Pero dados todos estos cuatro argumentos se mantiene finalmente la pregunta: ¿Por qué todo esto es valioso y debe ser validado y resguardo en la academia? Porque la reflexividad particular que el filosofar requiere, al ocurrir, realiza simultáneamente aquello que somos de la forma más natural y propia posible. Nos libera a ser aquello que somos de la forma más fundamental posible; más que ser Homo sapiens, más que Animal rationale u Homo faber, más que cualquier definición filosófico-antropológica. Ciertamente somos también todas esas posibilidades y muchas más; sin embargo, la filosofía permite, en tanto una disciplina con una naturaleza profundamente paradójica, nos permite habitar y, a la vez, ser conscientes reflexivamente de cómo habitamos.
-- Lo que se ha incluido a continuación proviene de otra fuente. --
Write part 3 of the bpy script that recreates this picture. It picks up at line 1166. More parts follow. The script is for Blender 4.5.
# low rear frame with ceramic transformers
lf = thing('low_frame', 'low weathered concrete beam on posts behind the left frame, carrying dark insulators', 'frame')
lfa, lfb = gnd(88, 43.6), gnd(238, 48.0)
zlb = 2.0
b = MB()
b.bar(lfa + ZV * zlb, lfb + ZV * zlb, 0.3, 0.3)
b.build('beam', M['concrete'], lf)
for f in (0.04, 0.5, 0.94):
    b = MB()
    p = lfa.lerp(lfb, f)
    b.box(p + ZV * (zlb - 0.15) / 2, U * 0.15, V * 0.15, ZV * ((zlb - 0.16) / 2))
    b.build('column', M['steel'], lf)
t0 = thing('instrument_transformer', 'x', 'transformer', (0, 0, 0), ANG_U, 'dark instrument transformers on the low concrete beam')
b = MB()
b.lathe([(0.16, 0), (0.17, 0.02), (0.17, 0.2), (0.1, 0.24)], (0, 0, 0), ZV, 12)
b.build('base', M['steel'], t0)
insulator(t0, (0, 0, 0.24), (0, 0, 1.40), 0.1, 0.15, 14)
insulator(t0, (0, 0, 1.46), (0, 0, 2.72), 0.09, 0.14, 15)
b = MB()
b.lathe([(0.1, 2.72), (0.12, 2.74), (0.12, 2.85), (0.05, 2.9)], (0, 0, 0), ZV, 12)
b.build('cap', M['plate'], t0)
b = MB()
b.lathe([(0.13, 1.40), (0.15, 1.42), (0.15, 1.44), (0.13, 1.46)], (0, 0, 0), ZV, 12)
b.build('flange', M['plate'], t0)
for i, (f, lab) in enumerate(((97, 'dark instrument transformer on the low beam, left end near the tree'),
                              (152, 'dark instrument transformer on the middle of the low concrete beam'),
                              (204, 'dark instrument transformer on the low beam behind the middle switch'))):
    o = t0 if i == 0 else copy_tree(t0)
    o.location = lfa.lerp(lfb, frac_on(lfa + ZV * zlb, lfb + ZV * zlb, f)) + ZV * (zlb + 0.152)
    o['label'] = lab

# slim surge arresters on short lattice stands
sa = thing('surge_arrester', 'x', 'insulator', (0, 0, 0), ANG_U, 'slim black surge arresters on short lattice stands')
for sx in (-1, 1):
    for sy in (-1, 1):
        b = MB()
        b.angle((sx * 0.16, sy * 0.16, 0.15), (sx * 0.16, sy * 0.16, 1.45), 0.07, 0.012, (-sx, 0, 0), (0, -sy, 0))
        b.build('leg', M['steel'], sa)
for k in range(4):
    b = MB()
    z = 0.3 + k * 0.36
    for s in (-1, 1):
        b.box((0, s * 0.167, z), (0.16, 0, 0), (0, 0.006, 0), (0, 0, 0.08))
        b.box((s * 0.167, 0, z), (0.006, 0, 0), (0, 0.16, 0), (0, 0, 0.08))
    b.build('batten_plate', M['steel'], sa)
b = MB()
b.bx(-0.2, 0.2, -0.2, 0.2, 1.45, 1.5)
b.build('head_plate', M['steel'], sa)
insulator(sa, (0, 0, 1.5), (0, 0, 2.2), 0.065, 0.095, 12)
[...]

La filosofía es una teoría y una praxis simultánea, que nos permite comprendernos y comprender nuestra cultura, mundo e historia atendiendo a la naturaleza contingente que somos y que es también, siempre, la realidad que nos rodea.
Finalmente, me permito plantear una pregunta que pienso sigue la línea de Peña y que debemos indagar en profundidad para entender mejor por qué importa la filosofía y por qué es difícil justificarle: ¿Cómo considerar la relación entre la filosofía, la soledad que le es propia, y su necesidad de forjar comunidad? Quizás si nos adentramos un poco más en esta pregunta, podremos también descubrir un carácter no solo señorial de la filosofía, sino también profundamente político.